[WHAT TO DO]: Starting at the first line of the listing below, repeat each line up to and including the one containing "bare(lab, x, 39, [(x, 540), (xt, 470)], [(xt". Leave out pictures.

[STORED DATA]:
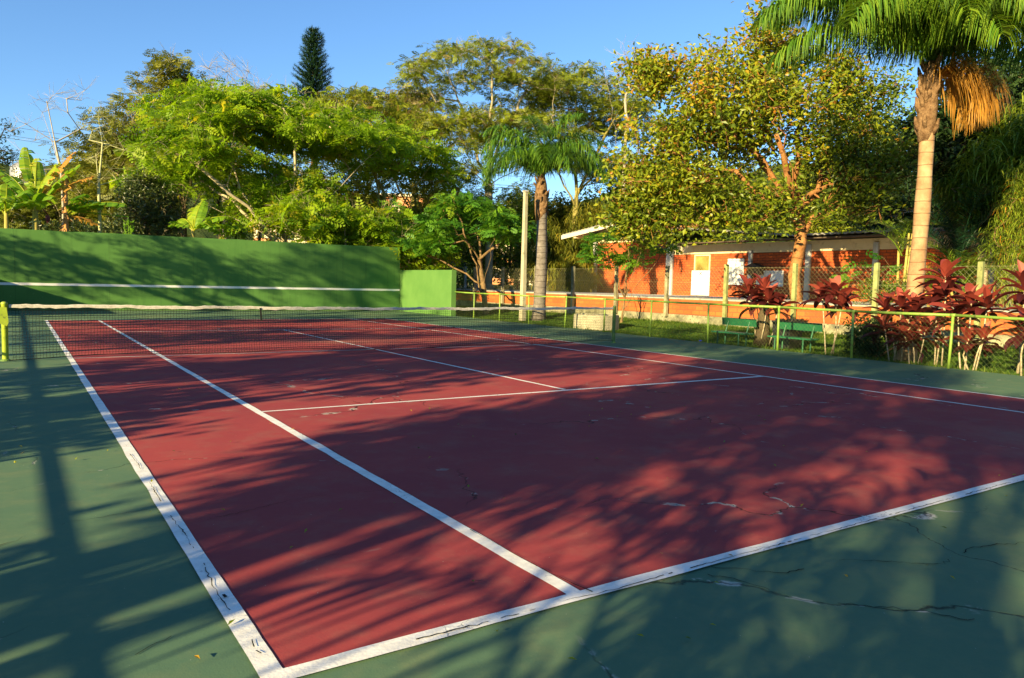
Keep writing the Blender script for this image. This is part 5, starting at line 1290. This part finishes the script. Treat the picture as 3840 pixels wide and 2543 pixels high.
filler('field_tree', 'sunlit green tree filling the gap between the rusty crown and the ringed palm', 2010, 330, 44, (2.6, 3.0, 3.4), 'leaf_broad_green', 'broad', 70, 60, .24, .11, 'bark_dark')
filler('field_tree', 'dark leafy tree behind the dead orange palm fronds', 2320, 250, 26, (2.0, 2.2, 2.2), 'leaf_dark', 'broad', 60, 70, .22, .11, 'bark_dark')
filler('field_tree', 'shaded green tree low behind the ringed trunk and areca palms', 2130, 480, 36, (2.8, 2.6, 2.2), 'leaf_dark', 'broad', 60, 70, .22, .1, 'bark_dark')
filler('field_tree', 'light green tree filling the view behind the concrete light pole', 1195, 500, 60, (2.6, 2.6, 2.6), 'leaf_umbrella', 'feather', 56, 20, .6, .1)
filler('field_tree', 'yellow green tree low between the small palm trunk and the clubhouse', 1300, 510, 64, (3.0, 2.6, 2.6), 'leaf_willow', 'broad', 60, 50, .28, .12)
filler('field_tree', 'olive tree between the greyish umbrella tree and the slim brown stems', 1040, 490, 58, (3.2, 2.6, 2.8), 'leaf_umbrella', 'feather', 60, 20, .6, .1, twigs=4)
# extra dark bare trunks above the wall
for k, (x, xt, yt, lab) in enumerate(((510, 505, 430, 'dark forked trunk with a few twigs behind the young banana plant'), (545, 540, 430, 'dark slanting trunk left of the leaning pale poinciana trunk'))):
    bare(lab, x, 39, [(x, 540), (xt, 470)], [(xt - 30, yt, .8), (xt + 25, yt - 15, .8), (xt, yt - 40, .8), (xt + 50, yt + 15, .8), (xt - 55, yt + 20, .8)], wz, .15, 'bark_dark', 'leaf_poinciana', 14, None, 'forked_tree', 3, .6, 'feather', .5, z0=0., spread=(.4, .4, .1))

# ------------------------------------------------------------------ tank, cables, far buildings, shed, playground, hills
c = G(70, 62, 0.)
root = thing('storage_tank', 'silver cylindrical storage tank rising behind the banana plants', 'tank', c)
b = MB(); b.lathe([(1.25, 0), (1.25, 9.6), (1.15, 10.0), (.6, 10.45), (0, 10.6)], c, 40); b.build('shell', 'metal_tank', root, True)
b = MB(); b.box((c[0] - .35, c[1] - .35, 10.5), (c[0] + .1, c[1] + .1, 11.2)); b.build('hatch', 'metal_tank', root)
b = MB(); b.tube([c + (1.2 * math.cos(a), 1.2 * math.sin(a), 10.35) for a in np.linspace(0, 6.283, 33)], .03, 5)
for a in np.linspace(0, 6.283, 13)[:-1]: b.tube([c + (1.2 * math.cos(a), 1.2 * math.sin(a), 9.8), c + (1.2 * math.cos(a), 1.2 * math.sin(a), 10.35)], .025, 5)
b.build('guard_rail', 'metal_tank', root)
for k, (yl, yr) in enumerate(((232, 350), (252, 372), (259, 378))):
    b = MB(); a, e_ = P(-500, yl - 30, 60), P(1250, yr + 60, 62); f = np.linspace(0, 1, 30)[:, None]; pts = a + (e_ - a) * f; pts[:, 2] -= (4 * f * (1 - f))[:, 0] * 1.2
    b.tube(pts, .014, 4); tag(b.build('utility_cable', 'cable_black'), ('upper thin cable crossing the sky at the left', 'middle thin cable crossing the sky at the left just under the upper one', 'lowest thin cable crossing the sky at the left')[k], 'cable', 'cables crossing the sky')


def apartments(label, x, d, w, dep, H, floors, wallm, trim, z0=1.0, roofm=None):
    c = G(x, d, z0); root = thing('apartment_building', label, 'building', c); R2 = np.array([RT[0], RT[1]]); R2 /= np.linalg.norm(R2); F2 = np.array([-R2[1], R2[0]])
    def pt(a, bq, z): return (*(c[:2] + R2 * a + F2 * bq), z0 + z)
    def bx(mb, a0, a1, b0, b1, z_0, z_1):
        v = [pt(a0, b0, z_0), pt(a1, b0, z_0), pt(a1, b1, z_0), pt(a0, b1, z_0), pt(a0, b0, z_1), pt(a1, b0, z_1), pt(a1, b1, z_1), pt(a0, b1, z_1)]
        mb.add(v, [(0, 3, 2, 1), (4, 5, 6, 7), (0, 1, 5, 4), (1, 2, 6, 5), (2, 3, 7, 6), (3, 0, 4, 7)])
    b = MB(); bx(b, -w / 2, w / 2, 0, dep, 0, H); b.build('wall', wallm, root)
    fh = H / floors; nw = max(2, int(w / 2.2))
    for f in range(floors):
        b = MB(); bx(b, -w * .46, -w * .05, -1.0, -.003, f * fh + .05, f * fh + .2); bx(b, -w * .46, -w * .05, -1.0, -.92, f * fh + .2, f * fh + 1.1); b.build('balcony', trim, root)
        for k in range(nw):
            a = -w / 2 + (k + .5) * w / nw; b = MB(); bx(b, a - .5, a + .5, -.05, -.003, f * fh + 1.0, f * fh + 2.2); b.build('window', 'glass_dark', root)
    b = MB(); bx(b, -w / 2 - .3, w / 2 + .3, -.4, dep + .3, H, H + .35); b.build('roof', roofm or trim, root)


apartments('orange and cream apartment tower glimpsed between the trees left of the umbrella trunk', 930, 105, 6, 8, 12.2, 5, 'apt_orange', 'apt_cream')
apartments('cream apartment block with orange trim half hidden behind the poinciana trunks', 655, 112, 9, 8, 8.5, 3, 'apt_cream', 'apt_orange', .5)
apartments('long low white house glimpsed just above the practice wall', 590, 88, 15, 7, 4.2, 1, 'house_white', 'apt_cream', .5, 'tile_red')
apartments('pale house with a red roof seen behind the small palm trunk', 1205, 118, 10, 8, 6.5, 2, 'apt_cream', 'apt_orange', 1.2, 'tile_red')

sp_ = G(1028, 62, 1.1); root = thing('open_shed', 'open shed with a sloping corrugated roof behind the low green side wall', 'shed', sp_)
R2 = np.array([RT[0], RT[1], 0]); R2 /= np.linalg.norm(R2); F2 = np.array([-R2[1], R2[0], 0])
b = MB(); n = 60; u = np.linspace(-1.7, 1.7, n); V = []
for f, z_ in ((0, 1.35), (2.6, 2.6)):
    V += [sp_ + R2 * a + F2 * f + (0, 0, z_ + .03 * math.sin(a * 24) - .02 * abs(a)) for a in u]
b.add(V, [(i, i + 1, i + 1 + n, i + n) for i in range(n - 1)]); b.build('roof', 'roof_fibre', root)
for a in (-1.5, 1.5):
    for f, z_ in ((.2, 1.4), (2.4, 2.45)):
        b = MB(); p = sp_ + R2 * a + F2 * f; b.tube([p - (0, 0, .1), p + (0, 0, z_)], .05, 6); b.build('post', 'bark_dark', root)

gz = lambda p: float(ground_z(np.array([p[0]]), np.array([p[1]]))[0])


def onfield(x, d): p = G(x, d); p[2] = gz(p) + .03; return p


p = onfield(1318, 92); root = thing('goal_frame', 'white football goal frame on the dry field beside the small palm trunk', 'goal', p)
b = MB(); b.tube([p, p + (0, 0, 2.2), p + (0, 0, 2.2) + R2 * 3.4, p + R2 * 3.4], .06, 6); b.build('frame', 'white_paint', root)
b = MB(); b.tube([p + (0, 0, 2.2), p + (0, 0, .1) + F2 * 1.2, p + (0, 0, .1) + F2 * 1.2 + R2 * 3.4, p + (0, 0, 2.2) + R2 * 3.4], .03, 5); b.build('stay', 'white_paint', root)
p = onfield(1395, 80); root = thing('climbing_frame', 'grey and yellow climbing frame on the field right of the small palm', 'play equipment', p)
for m_, o in (('column_grey', 0), ('play_yellow', 1.6)):
    b = MB(); b.tube([p + R2 * o, p + R2 * o + (0, 0, 2.1), p + R2 * o + F2 * 1.5 + (0, 0, 2.1), p + R2 * o + F2 * 1.5], .05, 6); b.build('frame', m_, root)
b = MB()
for h_ in (.7, 1.4, 2.1): b.tube([p + (0, 0, h_), p + R2 * 1.6 + (0, 0, h_)], .04, 6)
b.build('bar', 'fascia_white', root)
p = onfield(1195, 56); root = thing('play_bench', 'low red play table behind the second brick wall', 'play equipment', p)
b = MB(); b.bar(p + (0, 0, .55) - R2 * .3, p + (0, 0, .55) + R2 * 2.2, .5, .06); b.build('top', 'play_red', root)
for a in (0, 1.9): b = MB(); b.bar(p + R2 * a, p + R2 * (a + .15) + (0, 0, .52), .06, .06); b.build('leg', 'play_red', root)
p = onfield(1208, 72); root = thing('play_slide', 'small blue playground slide beside the light pole', 'play equipment', p)
b = MB(); b.bar(p + (0, 0, .2), p + (0, 0, 2.0) + R2 * .9, .5, .06); b.build('chute', 'play_blue', root)
b = MB(); b.tube([p + R2 * 1.1, p + R2 * .95 + (0, 0, 2.2)], .05, 6); b.tube([p + R2 * 1.1 + F2 * .5, p + R2 * .95 + F2 * .5 + (0, 0, 2.2)], .05, 6); b.build('ladder', 'play_cyan', root)
p = onfield(1080, 60); root = thing('seesaw', 'turquoise and green seesaw behind the low green side wall', 'play equipment', p)
b = MB(); b.tube([p - R2 * 1.6 + (0, 0, .45), p + R2 * 1.6 + (0, 0, .62)], .06, 6); b.build('beam', 'play_cyan', root)
b = MB(); b.tube([p, p + (0, 0, .55)], .07, 6); b.build('pivot', 'play_red', root)

hz = np.random.default_rng(151)
for k, (r_, hmax, wig) in enumerate(((430, 128, 4), (800, 175, 6))):
    th = np.linspace(-1.15, 1.15, 160) + (math.pi / 2 - YAW); rows = 16; hb = MB(); V = []
    prof = .62 + .18 * np.sin(th * 4.1 + k * 2) + .12 * np.sin(th * 9.3 + 1 + k) + .05 * np.sin(th * 23 + k)
    for j in range(rows):
        f = j / (rows - 1); rad = r_ * (1 + .55 * f)
        V.append(np.stack([CAM[0] + rad * np.cos(th), CAM[1] + rad * np.sin(th), -2 + hmax * prof * math.sin(f * math.pi / 2) + hz.normal(size=160) * wig * .35 * (f > .05)], 1))
    i, j = np.meshgrid(np.arange(159), np.arange(rows - 1)); o = (j * 160 + i).ravel()
    hb.add(np.concatenate(V), np.stack([o, o + 160, o + 161, o + 1], 1)); structure(hb.build('hills', 'hill_forest', None, True))

# ------------------------------------------------------------------ trees left of the court (outside the frame): they shade the court
sz = np.random.default_rng(161)


def shade(label, x, y, crown, leafm, kind, per, L, W, r=.2, spread=(.4, .4, .3), twigs=2, bark='bark_brown', pairs=5):
    base = np.array([x, y, -.05]); cl = np.concatenate([ellipsoid_pts(sz, n, c, rad, .3) for (c, rad, n) in crown])
    c0 = np.array(crown[0][0]); return tree('shade_tree', label, 'tree', [base, base * .5 + c0 * .5 + (0, 0, 0), c0 - (0, 0, crown[0][1][2] * .5)], cl, sz, r, .014, bark, leafm, kind, per, spread, L, W,
                                            'shade trees left of the court', step=.7, start=.4, twigs=twigs, tw_len=.8, pairs=pairs)


def broad_shade(label, x, y, h, rad, n=26):
    shade(label, x, y, [((x, y, h), rad, n)], 'leaf_broad_green', 'broad', 130, .26, .15, .16, (.38, .38, .26))


broad_shade('dense broadleaf shade tree beside the near left corner of the court', -10, -11.0, 5.8, (2.4, 2.4, 2.4), 24)
broad_shade('second dense shade tree a little farther along the left side', -10.5, -3.0, 5.4, (2.4, 2.0, 3.0), 34)
broad_shade('thin shade tree filling the gap between the two rows on the left', -13.5, -7.6, 6.6, (1.6, 1.0, 2.2), 20)
broad_shade('low shrubby tree at the left of the near service box', -8.6, 2.6, 2.5, (1.2, 1.6, 1.0), 9)
broad_shade('second low shrubby tree at the left of the near service box', -9.0, 5.6, 2.9, (1.2, 1.6, 1.2), 8)
broad_shade('third dense shade tree along the left side near the baseline', -10.2, 1.6, 5.8, (2.2, 2.0, 2.4), 17)
broad_shade('tall shade tree standing behind the first row on the left', -17, -6.0, 9.0, (3.0, 2.4, 2.6), 28)
broad_shade('second tall shade tree standing behind the first row on the left', -17, .4, 9.2, (3.0, 3.0, 2.6), 26)
broad_shade('third tall shade tree standing behind the first row on the left', -18, 6, 9.4, (3.0, 3.0, 2.4), 14)
broad_shade('fourth tall shade tree standing behind the first row on the left', -18, 12, 9.4, (3.0, 2.6, 2.2), 9)
broad_shade('tall shade tree far behind the photographer on the left', -18, -13.4, 8.4, (3.0, 2.6, 2.6), 26)
FT = ('leaf_poinciana', 'feather', 16, .7, .1)
shade('thin feathery shade tree left of the net', -12, 4.5, [((-12, 4.5, 5.2), (2.6, 2.2, 2.0), 22)], *FT)
shade('sparse shade tree left of the far service box', -11, 11, [((-11, 11, 5.0), (3.0, 2.6, 2.0), 22)], *FT)
shade('second sparse shade tree left of the far service box', -10, 17, [((-10, 17, 4.6), (2.6, 2.4, 2.0), 18)], *FT)
def lean_shade(label, base, mid, crown, per, r=.2):
    base = np.array(base, float); cl = np.concatenate([ellipsoid_pts(sz, n, c, rad, .2) for (c, rad, n) in crown])
    tree('shade_tree', label, 'tree', [base, np.array(mid, float)], cl, sz, r, .016, 'bark_brown', 'leaf_poinciana', 'feather', per, (.45, .3, .16), .6, group='shade trees left of the court', step=1.0, jit=.08, rise=.05, start=.7, twigs=3, tw_len=.9, tw_r=.012, pairs=5)


lean_shade('leaning shade tree with long limbs left of the practice wall', (-2.3, 25.0, -.05), (-3.0, 25.3, 2.6), [((-7, 25.5, 6.0), (3.2, 1.4, 1.7), 22), ((-11.5, 26, 5.6), (2.0, 1.2, 1.5), 12)], 13)
lean_shade('second leaning shade tree with long limbs left of the practice wall', (-5.5, 20.6, -.05), (-6.3, 20.8, 4.5), [((-11.5, 21, 9.3), (3.8, 1.4, 2.0), 26)], 13, .24)
fl = [(a, 60 + (k * 37) % 25, 1.0, 110 + (k * 53) % 30) for k, a in enumerate(range(0, 360, 26))]
palm('palm left of the near corner of the court outside the frame', (-8.2, -1.5, -.05), (-8.0, -1.4, 2.2), .18, .15, fl, 'palm_ringed', 'leaf_palm', np.random.default_rng(54), 2.0, .6, 50, .04, 10)
fl = [(a, 40 + (k * 37) % 45, 1.0, 80 + (k * 53) % 40) for k, a in enumerate(range(0, 360, 30))]
palm('low young palm just left of the photographer outside the frame', (-4.9, -3.1, -.05), (-4.9, -3.1, 1.2), .14, .12, fl, 'palm_ringed', 'leaf_palm', np.random.default_rng(55), 2.3, .5, 34, .05, 6)
light_pole(np.array([-5.2, 7.2, -.05]), 'matching concrete light pole on the left side of the court')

[CORRECT RESPONSE]:
Keep writing the Blender script for this image. This is part 5, starting at line 1290. This part finishes the script. Treat the picture as 3840 pixels wide and 2543 pixels high.
filler('field_tree', 'sunlit green tree filling the gap between the rusty crown and the ringed palm', 2010, 330, 44, (2.6, 3.0, 3.4), 'leaf_broad_green', 'broad', 70, 60, .24, .11, 'bark_dark')
filler('field_tree', 'dark leafy tree behind the dead orange palm fronds', 2320, 250, 26, (2.0, 2.2, 2.2), 'leaf_dark', 'broad', 60, 70, .22, .11, 'bark_dark')
filler('field_tree', 'shaded green tree low behind the ringed trunk and areca palms', 2130, 480, 36, (2.8, 2.6, 2.2), 'leaf_dark', 'broad', 60, 70, .22, .1, 'bark_dark')
filler('field_tree', 'light green tree filling the view behind the concrete light pole', 1195, 500, 60, (2.6, 2.6, 2.6), 'leaf_umbrella', 'feather', 56, 20, .6, .1)
filler('field_tree', 'yellow green tree low between the small palm trunk and the clubhouse', 1300, 510, 64, (3.0, 2.6, 2.6), 'leaf_willow', 'broad', 60, 50, .28, .12)
filler('field_tree', 'olive tree between the greyish umbrella tree and the slim brown stems', 1040, 490, 58, (3.2, 2.6, 2.8), 'leaf_umbrella', 'feather', 60, 20, .6, .1, twigs=4)
# extra dark bare trunks above the wall
for k, (x, xt, yt, lab) in enumerate(((510, 505, 430, 'dark forked trunk with a few twigs behind the young banana plant'), (545, 540, 430, 'dark slanting trunk left of the leaning pale poinciana trunk'))):
    bare(lab, x, 39, [(x, 540), (xt, 470)], [(xt - 30, yt, .8), (xt + 25, yt - 15, .8), (xt, yt - 40, .8), (xt + 50, yt + 15, .8), (xt - 55, yt + 20, .8)], wz, .15, 'bark_dark', 'leaf_poinciana', 14, None, 'forked_tree', 3, .6, 'feather', .5, z0=0., spread=(.4, .4, .1))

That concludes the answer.